Trump Signs Order Aimed At Preventing Illicit Financial Activity

The Trump administration has introduced a significant new financial policy through an executive order titled “Restoring Integrity to America’s Financial System.” Signed by President Donald Trump, the directive instructs federal banking regulators and the Treasury Department to strengthen oversight of customer identification and financial risk assessments, with a particular focus on immigration-related factors.

Under the order, regulators are directed to develop guidance requiring banks and lenders to consider certain indicators when evaluating potential financial risks. These indicators may include the use of an Individual Taxpayer Identification Number (ITIN), foreign identification documents, and other factors that officials believe could signal vulnerabilities related to money laundering, fraud, terrorism financing, or criminal activity.
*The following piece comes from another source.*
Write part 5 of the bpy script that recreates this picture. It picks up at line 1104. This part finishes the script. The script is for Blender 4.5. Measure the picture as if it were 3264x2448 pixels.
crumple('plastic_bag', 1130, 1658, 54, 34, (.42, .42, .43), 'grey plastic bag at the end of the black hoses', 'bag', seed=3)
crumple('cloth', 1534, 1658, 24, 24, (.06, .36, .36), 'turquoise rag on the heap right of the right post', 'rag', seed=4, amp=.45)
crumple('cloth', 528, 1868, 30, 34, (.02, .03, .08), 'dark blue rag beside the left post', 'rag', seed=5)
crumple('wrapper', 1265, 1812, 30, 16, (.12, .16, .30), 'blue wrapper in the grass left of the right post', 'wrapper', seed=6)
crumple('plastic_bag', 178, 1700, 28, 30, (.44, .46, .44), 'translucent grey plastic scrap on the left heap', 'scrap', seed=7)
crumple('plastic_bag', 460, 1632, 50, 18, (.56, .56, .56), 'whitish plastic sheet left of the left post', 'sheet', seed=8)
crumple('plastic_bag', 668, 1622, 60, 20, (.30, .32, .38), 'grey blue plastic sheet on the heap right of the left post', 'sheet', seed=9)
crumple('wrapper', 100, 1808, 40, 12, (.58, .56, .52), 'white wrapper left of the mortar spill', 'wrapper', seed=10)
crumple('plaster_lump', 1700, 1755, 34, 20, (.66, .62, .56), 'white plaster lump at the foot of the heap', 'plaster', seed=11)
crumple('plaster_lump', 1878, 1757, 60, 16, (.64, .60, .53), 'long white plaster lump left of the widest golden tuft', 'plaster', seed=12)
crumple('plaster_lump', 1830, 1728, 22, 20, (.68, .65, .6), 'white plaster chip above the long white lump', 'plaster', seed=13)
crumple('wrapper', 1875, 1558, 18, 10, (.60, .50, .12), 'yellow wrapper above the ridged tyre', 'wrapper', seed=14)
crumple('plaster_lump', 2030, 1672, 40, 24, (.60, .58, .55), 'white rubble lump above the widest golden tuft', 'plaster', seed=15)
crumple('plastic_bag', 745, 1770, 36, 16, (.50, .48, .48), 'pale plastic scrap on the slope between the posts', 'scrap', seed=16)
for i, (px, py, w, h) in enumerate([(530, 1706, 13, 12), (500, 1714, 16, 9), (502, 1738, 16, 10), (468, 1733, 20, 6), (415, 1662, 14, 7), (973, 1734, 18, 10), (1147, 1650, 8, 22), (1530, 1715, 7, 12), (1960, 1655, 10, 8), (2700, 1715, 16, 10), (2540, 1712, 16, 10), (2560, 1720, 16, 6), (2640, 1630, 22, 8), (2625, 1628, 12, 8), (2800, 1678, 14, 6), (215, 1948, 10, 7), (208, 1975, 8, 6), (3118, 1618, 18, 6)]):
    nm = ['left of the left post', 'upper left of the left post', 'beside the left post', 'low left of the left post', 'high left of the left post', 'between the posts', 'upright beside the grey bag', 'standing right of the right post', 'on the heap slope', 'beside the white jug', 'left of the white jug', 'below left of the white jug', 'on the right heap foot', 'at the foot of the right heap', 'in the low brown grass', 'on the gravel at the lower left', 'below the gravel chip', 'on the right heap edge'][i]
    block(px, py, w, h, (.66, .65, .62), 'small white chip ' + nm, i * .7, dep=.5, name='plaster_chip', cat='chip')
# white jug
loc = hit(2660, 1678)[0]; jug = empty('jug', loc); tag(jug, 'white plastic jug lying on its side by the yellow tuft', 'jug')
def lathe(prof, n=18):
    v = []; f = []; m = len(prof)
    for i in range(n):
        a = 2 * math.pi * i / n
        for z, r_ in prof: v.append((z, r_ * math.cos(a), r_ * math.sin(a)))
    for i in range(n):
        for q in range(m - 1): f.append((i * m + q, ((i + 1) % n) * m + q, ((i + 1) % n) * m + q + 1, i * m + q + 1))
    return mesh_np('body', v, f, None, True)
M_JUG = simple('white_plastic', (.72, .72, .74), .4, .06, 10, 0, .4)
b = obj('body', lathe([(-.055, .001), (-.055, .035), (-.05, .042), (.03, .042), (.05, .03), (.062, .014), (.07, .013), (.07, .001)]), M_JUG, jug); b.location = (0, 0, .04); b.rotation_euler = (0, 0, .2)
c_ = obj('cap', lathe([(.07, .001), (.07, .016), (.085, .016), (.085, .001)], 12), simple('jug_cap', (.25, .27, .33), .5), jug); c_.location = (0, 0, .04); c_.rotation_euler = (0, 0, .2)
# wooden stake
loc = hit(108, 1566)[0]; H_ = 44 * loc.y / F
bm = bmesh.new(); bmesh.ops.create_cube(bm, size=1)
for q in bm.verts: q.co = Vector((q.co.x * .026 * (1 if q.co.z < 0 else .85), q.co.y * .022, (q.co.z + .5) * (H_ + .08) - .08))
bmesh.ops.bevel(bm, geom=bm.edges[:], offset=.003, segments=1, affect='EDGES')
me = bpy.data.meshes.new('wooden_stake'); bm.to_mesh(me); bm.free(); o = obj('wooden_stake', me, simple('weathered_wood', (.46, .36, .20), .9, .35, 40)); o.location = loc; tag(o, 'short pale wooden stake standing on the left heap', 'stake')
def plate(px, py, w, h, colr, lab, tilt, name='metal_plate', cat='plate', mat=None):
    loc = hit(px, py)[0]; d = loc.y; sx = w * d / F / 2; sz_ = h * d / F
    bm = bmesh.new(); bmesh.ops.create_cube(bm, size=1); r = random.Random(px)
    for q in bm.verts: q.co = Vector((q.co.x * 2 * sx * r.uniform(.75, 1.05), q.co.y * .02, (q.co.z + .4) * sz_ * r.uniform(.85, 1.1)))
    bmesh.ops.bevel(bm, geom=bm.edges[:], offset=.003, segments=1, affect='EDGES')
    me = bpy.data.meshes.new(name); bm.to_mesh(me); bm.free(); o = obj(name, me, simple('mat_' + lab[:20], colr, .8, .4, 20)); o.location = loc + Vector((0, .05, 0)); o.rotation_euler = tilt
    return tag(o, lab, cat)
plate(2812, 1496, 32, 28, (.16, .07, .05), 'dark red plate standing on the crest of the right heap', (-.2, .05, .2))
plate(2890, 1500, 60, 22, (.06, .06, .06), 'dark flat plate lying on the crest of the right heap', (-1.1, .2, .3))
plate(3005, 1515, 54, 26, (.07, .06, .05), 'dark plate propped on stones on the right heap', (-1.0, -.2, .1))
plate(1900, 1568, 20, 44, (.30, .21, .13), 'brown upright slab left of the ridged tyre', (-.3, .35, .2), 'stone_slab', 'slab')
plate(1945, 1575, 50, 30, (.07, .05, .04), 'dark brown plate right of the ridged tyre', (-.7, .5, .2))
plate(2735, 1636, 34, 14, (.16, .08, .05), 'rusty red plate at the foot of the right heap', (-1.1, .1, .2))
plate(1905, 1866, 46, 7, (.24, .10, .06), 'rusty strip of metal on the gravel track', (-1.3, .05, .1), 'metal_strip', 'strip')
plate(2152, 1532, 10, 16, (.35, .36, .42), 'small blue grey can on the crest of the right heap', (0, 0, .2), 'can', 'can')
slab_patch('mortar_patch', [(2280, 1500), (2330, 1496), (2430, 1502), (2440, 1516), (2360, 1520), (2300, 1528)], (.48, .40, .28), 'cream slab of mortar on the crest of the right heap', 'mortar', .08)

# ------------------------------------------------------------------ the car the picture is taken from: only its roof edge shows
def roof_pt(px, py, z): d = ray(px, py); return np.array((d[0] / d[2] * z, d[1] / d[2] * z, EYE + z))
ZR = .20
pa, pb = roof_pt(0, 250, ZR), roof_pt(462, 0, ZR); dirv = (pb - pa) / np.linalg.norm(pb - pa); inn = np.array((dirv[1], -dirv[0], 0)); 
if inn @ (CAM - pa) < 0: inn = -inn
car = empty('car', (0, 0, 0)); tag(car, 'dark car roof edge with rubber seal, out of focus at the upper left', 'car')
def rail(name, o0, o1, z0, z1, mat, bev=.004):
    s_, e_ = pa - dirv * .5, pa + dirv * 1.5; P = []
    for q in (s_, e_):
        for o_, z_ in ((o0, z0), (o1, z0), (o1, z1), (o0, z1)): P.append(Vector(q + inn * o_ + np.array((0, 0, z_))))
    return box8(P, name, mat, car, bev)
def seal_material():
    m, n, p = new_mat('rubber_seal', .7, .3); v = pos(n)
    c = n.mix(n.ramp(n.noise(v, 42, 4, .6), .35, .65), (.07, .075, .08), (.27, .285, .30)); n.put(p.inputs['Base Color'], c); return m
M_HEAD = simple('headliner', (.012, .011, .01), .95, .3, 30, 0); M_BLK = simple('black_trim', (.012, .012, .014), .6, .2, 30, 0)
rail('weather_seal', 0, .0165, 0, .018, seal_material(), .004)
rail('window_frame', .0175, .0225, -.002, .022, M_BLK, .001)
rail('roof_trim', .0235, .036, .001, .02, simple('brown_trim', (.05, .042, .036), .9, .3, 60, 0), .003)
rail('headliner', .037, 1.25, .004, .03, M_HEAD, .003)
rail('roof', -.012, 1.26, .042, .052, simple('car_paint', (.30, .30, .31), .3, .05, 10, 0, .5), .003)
Administration officials argue that these measures are intended to close loopholes that have allegedly been exploited by transnational criminal organizations and illicit financial networks.

The policy is expected to affect many non-citizens who do not possess Social Security numbers, potentially making it more challenging for them to open bank accounts, obtain loans, qualify for mortgages, or access other financial services. Supporters of the order say it will help protect the financial system, strengthen national security, and ensure that financial institutions apply more rigorous standards when assessing risk.

Critics, however, warn that the changes could create additional barriers for immigrants, including individuals who are legally present in the United States and rely on ITINs for tax and banking purposes. Some economists also question whether the policy will have a meaningful effect on lending costs or interest rates, noting that such factors are largely influenced by broader economic conditions, Federal Reserve decisions, and individual credit profiles.

The executive order is part of a wider immigration enforcement agenda pursued by the administration. It also arrives as federal officials continue promoting innovation in cryptocurrency and digital assets, highlighting a contrast between stricter oversight of traditional banking activities and a more supportive approach toward emerging financial technologies. Banks and lenders must now prepare to implement the new requirements while ensuring compliance with fair-lending and anti-discrimination laws.